Directions
Exclude the pictures and reproduce the remaining data exactly as written.
==========
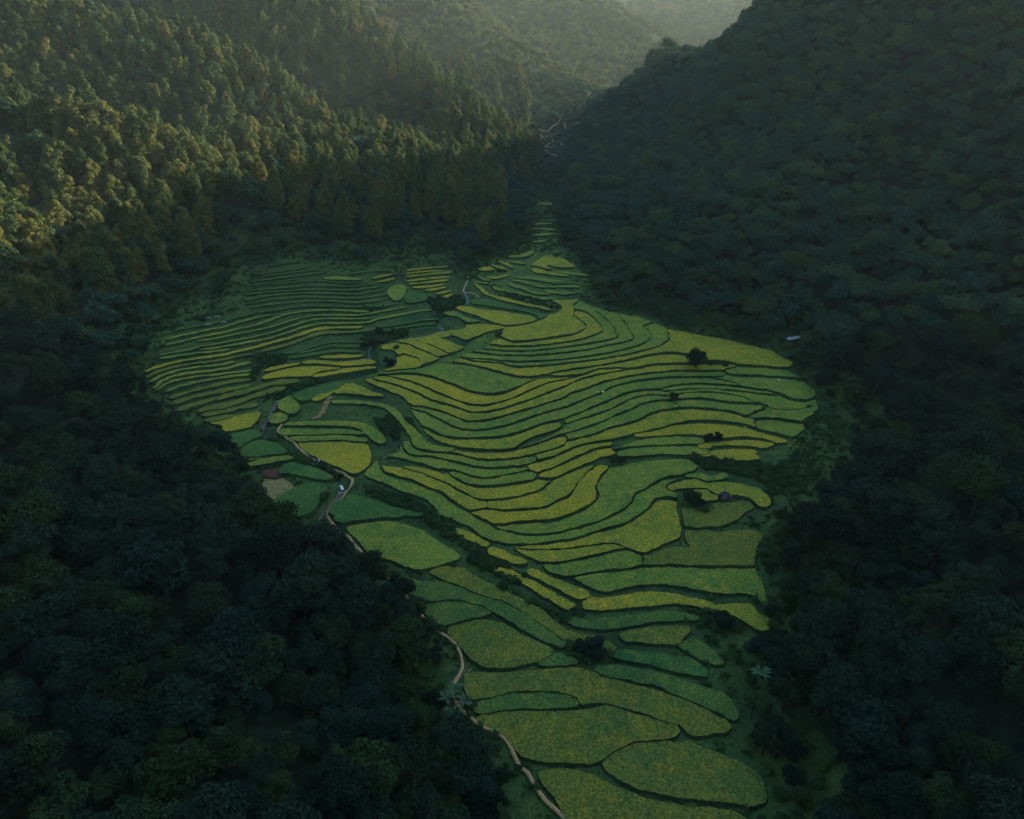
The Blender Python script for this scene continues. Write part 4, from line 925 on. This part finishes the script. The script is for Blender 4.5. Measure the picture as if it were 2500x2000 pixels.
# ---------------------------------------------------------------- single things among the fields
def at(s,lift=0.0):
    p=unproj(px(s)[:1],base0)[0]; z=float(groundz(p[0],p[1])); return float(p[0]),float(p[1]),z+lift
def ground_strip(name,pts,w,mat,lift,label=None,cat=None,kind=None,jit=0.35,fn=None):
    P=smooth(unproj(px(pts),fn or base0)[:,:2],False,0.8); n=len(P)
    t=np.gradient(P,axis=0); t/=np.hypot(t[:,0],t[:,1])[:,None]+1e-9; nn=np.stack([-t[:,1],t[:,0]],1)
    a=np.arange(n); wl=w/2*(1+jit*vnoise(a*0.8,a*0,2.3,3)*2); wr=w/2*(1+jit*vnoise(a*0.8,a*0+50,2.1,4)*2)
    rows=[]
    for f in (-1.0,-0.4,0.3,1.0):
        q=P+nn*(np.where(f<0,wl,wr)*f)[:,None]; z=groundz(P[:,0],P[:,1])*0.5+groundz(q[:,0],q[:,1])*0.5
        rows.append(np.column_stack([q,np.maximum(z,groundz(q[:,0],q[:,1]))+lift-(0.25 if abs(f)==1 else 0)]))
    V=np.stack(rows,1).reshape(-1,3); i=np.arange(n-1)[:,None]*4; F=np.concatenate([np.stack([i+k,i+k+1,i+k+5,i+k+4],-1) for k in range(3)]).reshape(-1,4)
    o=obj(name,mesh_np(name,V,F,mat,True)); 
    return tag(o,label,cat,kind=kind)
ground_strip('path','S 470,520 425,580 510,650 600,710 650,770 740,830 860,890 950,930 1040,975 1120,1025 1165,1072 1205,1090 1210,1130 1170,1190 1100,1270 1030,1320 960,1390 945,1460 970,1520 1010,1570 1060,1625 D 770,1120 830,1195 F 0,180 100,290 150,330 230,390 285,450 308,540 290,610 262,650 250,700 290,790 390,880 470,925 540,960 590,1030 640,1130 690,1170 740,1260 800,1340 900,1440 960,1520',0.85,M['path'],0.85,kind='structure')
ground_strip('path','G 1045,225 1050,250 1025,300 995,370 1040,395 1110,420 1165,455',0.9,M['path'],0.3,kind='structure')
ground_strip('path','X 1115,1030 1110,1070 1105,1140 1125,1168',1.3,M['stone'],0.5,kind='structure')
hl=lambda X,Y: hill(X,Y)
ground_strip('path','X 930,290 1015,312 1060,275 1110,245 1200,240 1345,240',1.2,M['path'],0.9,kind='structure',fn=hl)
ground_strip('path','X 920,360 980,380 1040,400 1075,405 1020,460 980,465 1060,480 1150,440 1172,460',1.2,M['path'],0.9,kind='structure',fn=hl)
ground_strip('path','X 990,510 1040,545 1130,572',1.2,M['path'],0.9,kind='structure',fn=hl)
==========
Reply
The Blender Python script for this scene continues. Write part 4, from line 925 on. This part finishes the script. The script is for Blender 4.5. Measure the picture as if it were 2500x2000 pixels.
# ---------------------------------------------------------------- single things among the fields
def at(s,lift=0.0):
    p=unproj(px(s)[:1],base0)[0]; z=float(groundz(p[0],p[1])); return float(p[0]),float(p[1]),z+lift
def ground_strip(name,pts,w,mat,lift,label=None,cat=None,kind=None,jit=0.35,fn=None):
    P=smooth(unproj(px(pts),fn or base0)[:,:2],False,0.8); n=len(P)
    t=np.gradient(P,axis=0); t/=np.hypot(t[:,0],t[:,1])[:,None]+1e-9; nn=np.stack([-t[:,1],t[:,0]],1)
    a=np.arange(n); wl=w/2*(1+jit*vnoise(a*0.8,a*0,2.3,3)*2); wr=w/2*(1+jit*vnoise(a*0.8,a*0+50,2.1,4)*2)
    rows=[]
    for f in (-1.0,-0.4,0.3,1.0):
        q=P+nn*(np.where(f<0,wl,wr)*f)[:,None]; z=groundz(P[:,0],P[:,1])*0.5+groundz(q[:,0],q[:,1])*0.5
        rows.append(np.column_stack([q,np.maximum(z,groundz(q[:,0],q[:,1]))+lift-(0.25 if abs(f)==1 else 0)]))
    V=np.stack(rows,1).reshape(-1,3); i=np.arange(n-1)[:,None]*4; F=np.concatenate([np.stack([i+k,i+k+1,i+k+5,i+k+4],-1) for k in range(3)]).reshape(-1,4)
    o=obj(name,mesh_np(name,V,F,mat,True)); 
    return tag(o,label,cat,kind=kind)
ground_strip('path','S 470,520 425,580 510,650 600,710 650,770 740,830 860,890 950,930 1040,975 1120,1025 1165,1072 1205,1090 1210,1130 1170,1190 1100,1270 1030,1320 960,1390 945,1460 970,1520 1010,1570 1060,1625 D 770,1120 830,1195 F 0,180 100,290 150,330 230,390 285,450 308,540 290,610 262,650 250,700 290,790 390,880 470,925 540,960 590,1030 640,1130 690,1170 740,1260 800,1340 900,1440 960,1520',0.85,M['path'],0.85,kind='structure')
ground_strip('path','G 1045,225 1050,250 1025,300 995,370 1040,395 1110,420 1165,455',0.9,M['path'],0.3,kind='structure')
ground_strip('path','X 1115,1030 1110,1070 1105,1140 1125,1168',1.3,M['stone'],0.5,kind='structure')
hl=lambda X,Y: hill(X,Y)
ground_strip('path','X 930,290 1015,312 1060,275 1110,245 1200,240 1345,240',1.2,M['path'],0.9,kind='structure',fn=hl)
ground_strip('path','X 920,360 980,380 1040,400 1075,405 1020,460 980,465 1060,480 1150,440 1172,460',1.2,M['path'],0.9,kind='structure',fn=hl)
ground_strip('path','X 990,510 1040,545 1130,572',1.2,M['path'],0.9,kind='structure',fn=hl)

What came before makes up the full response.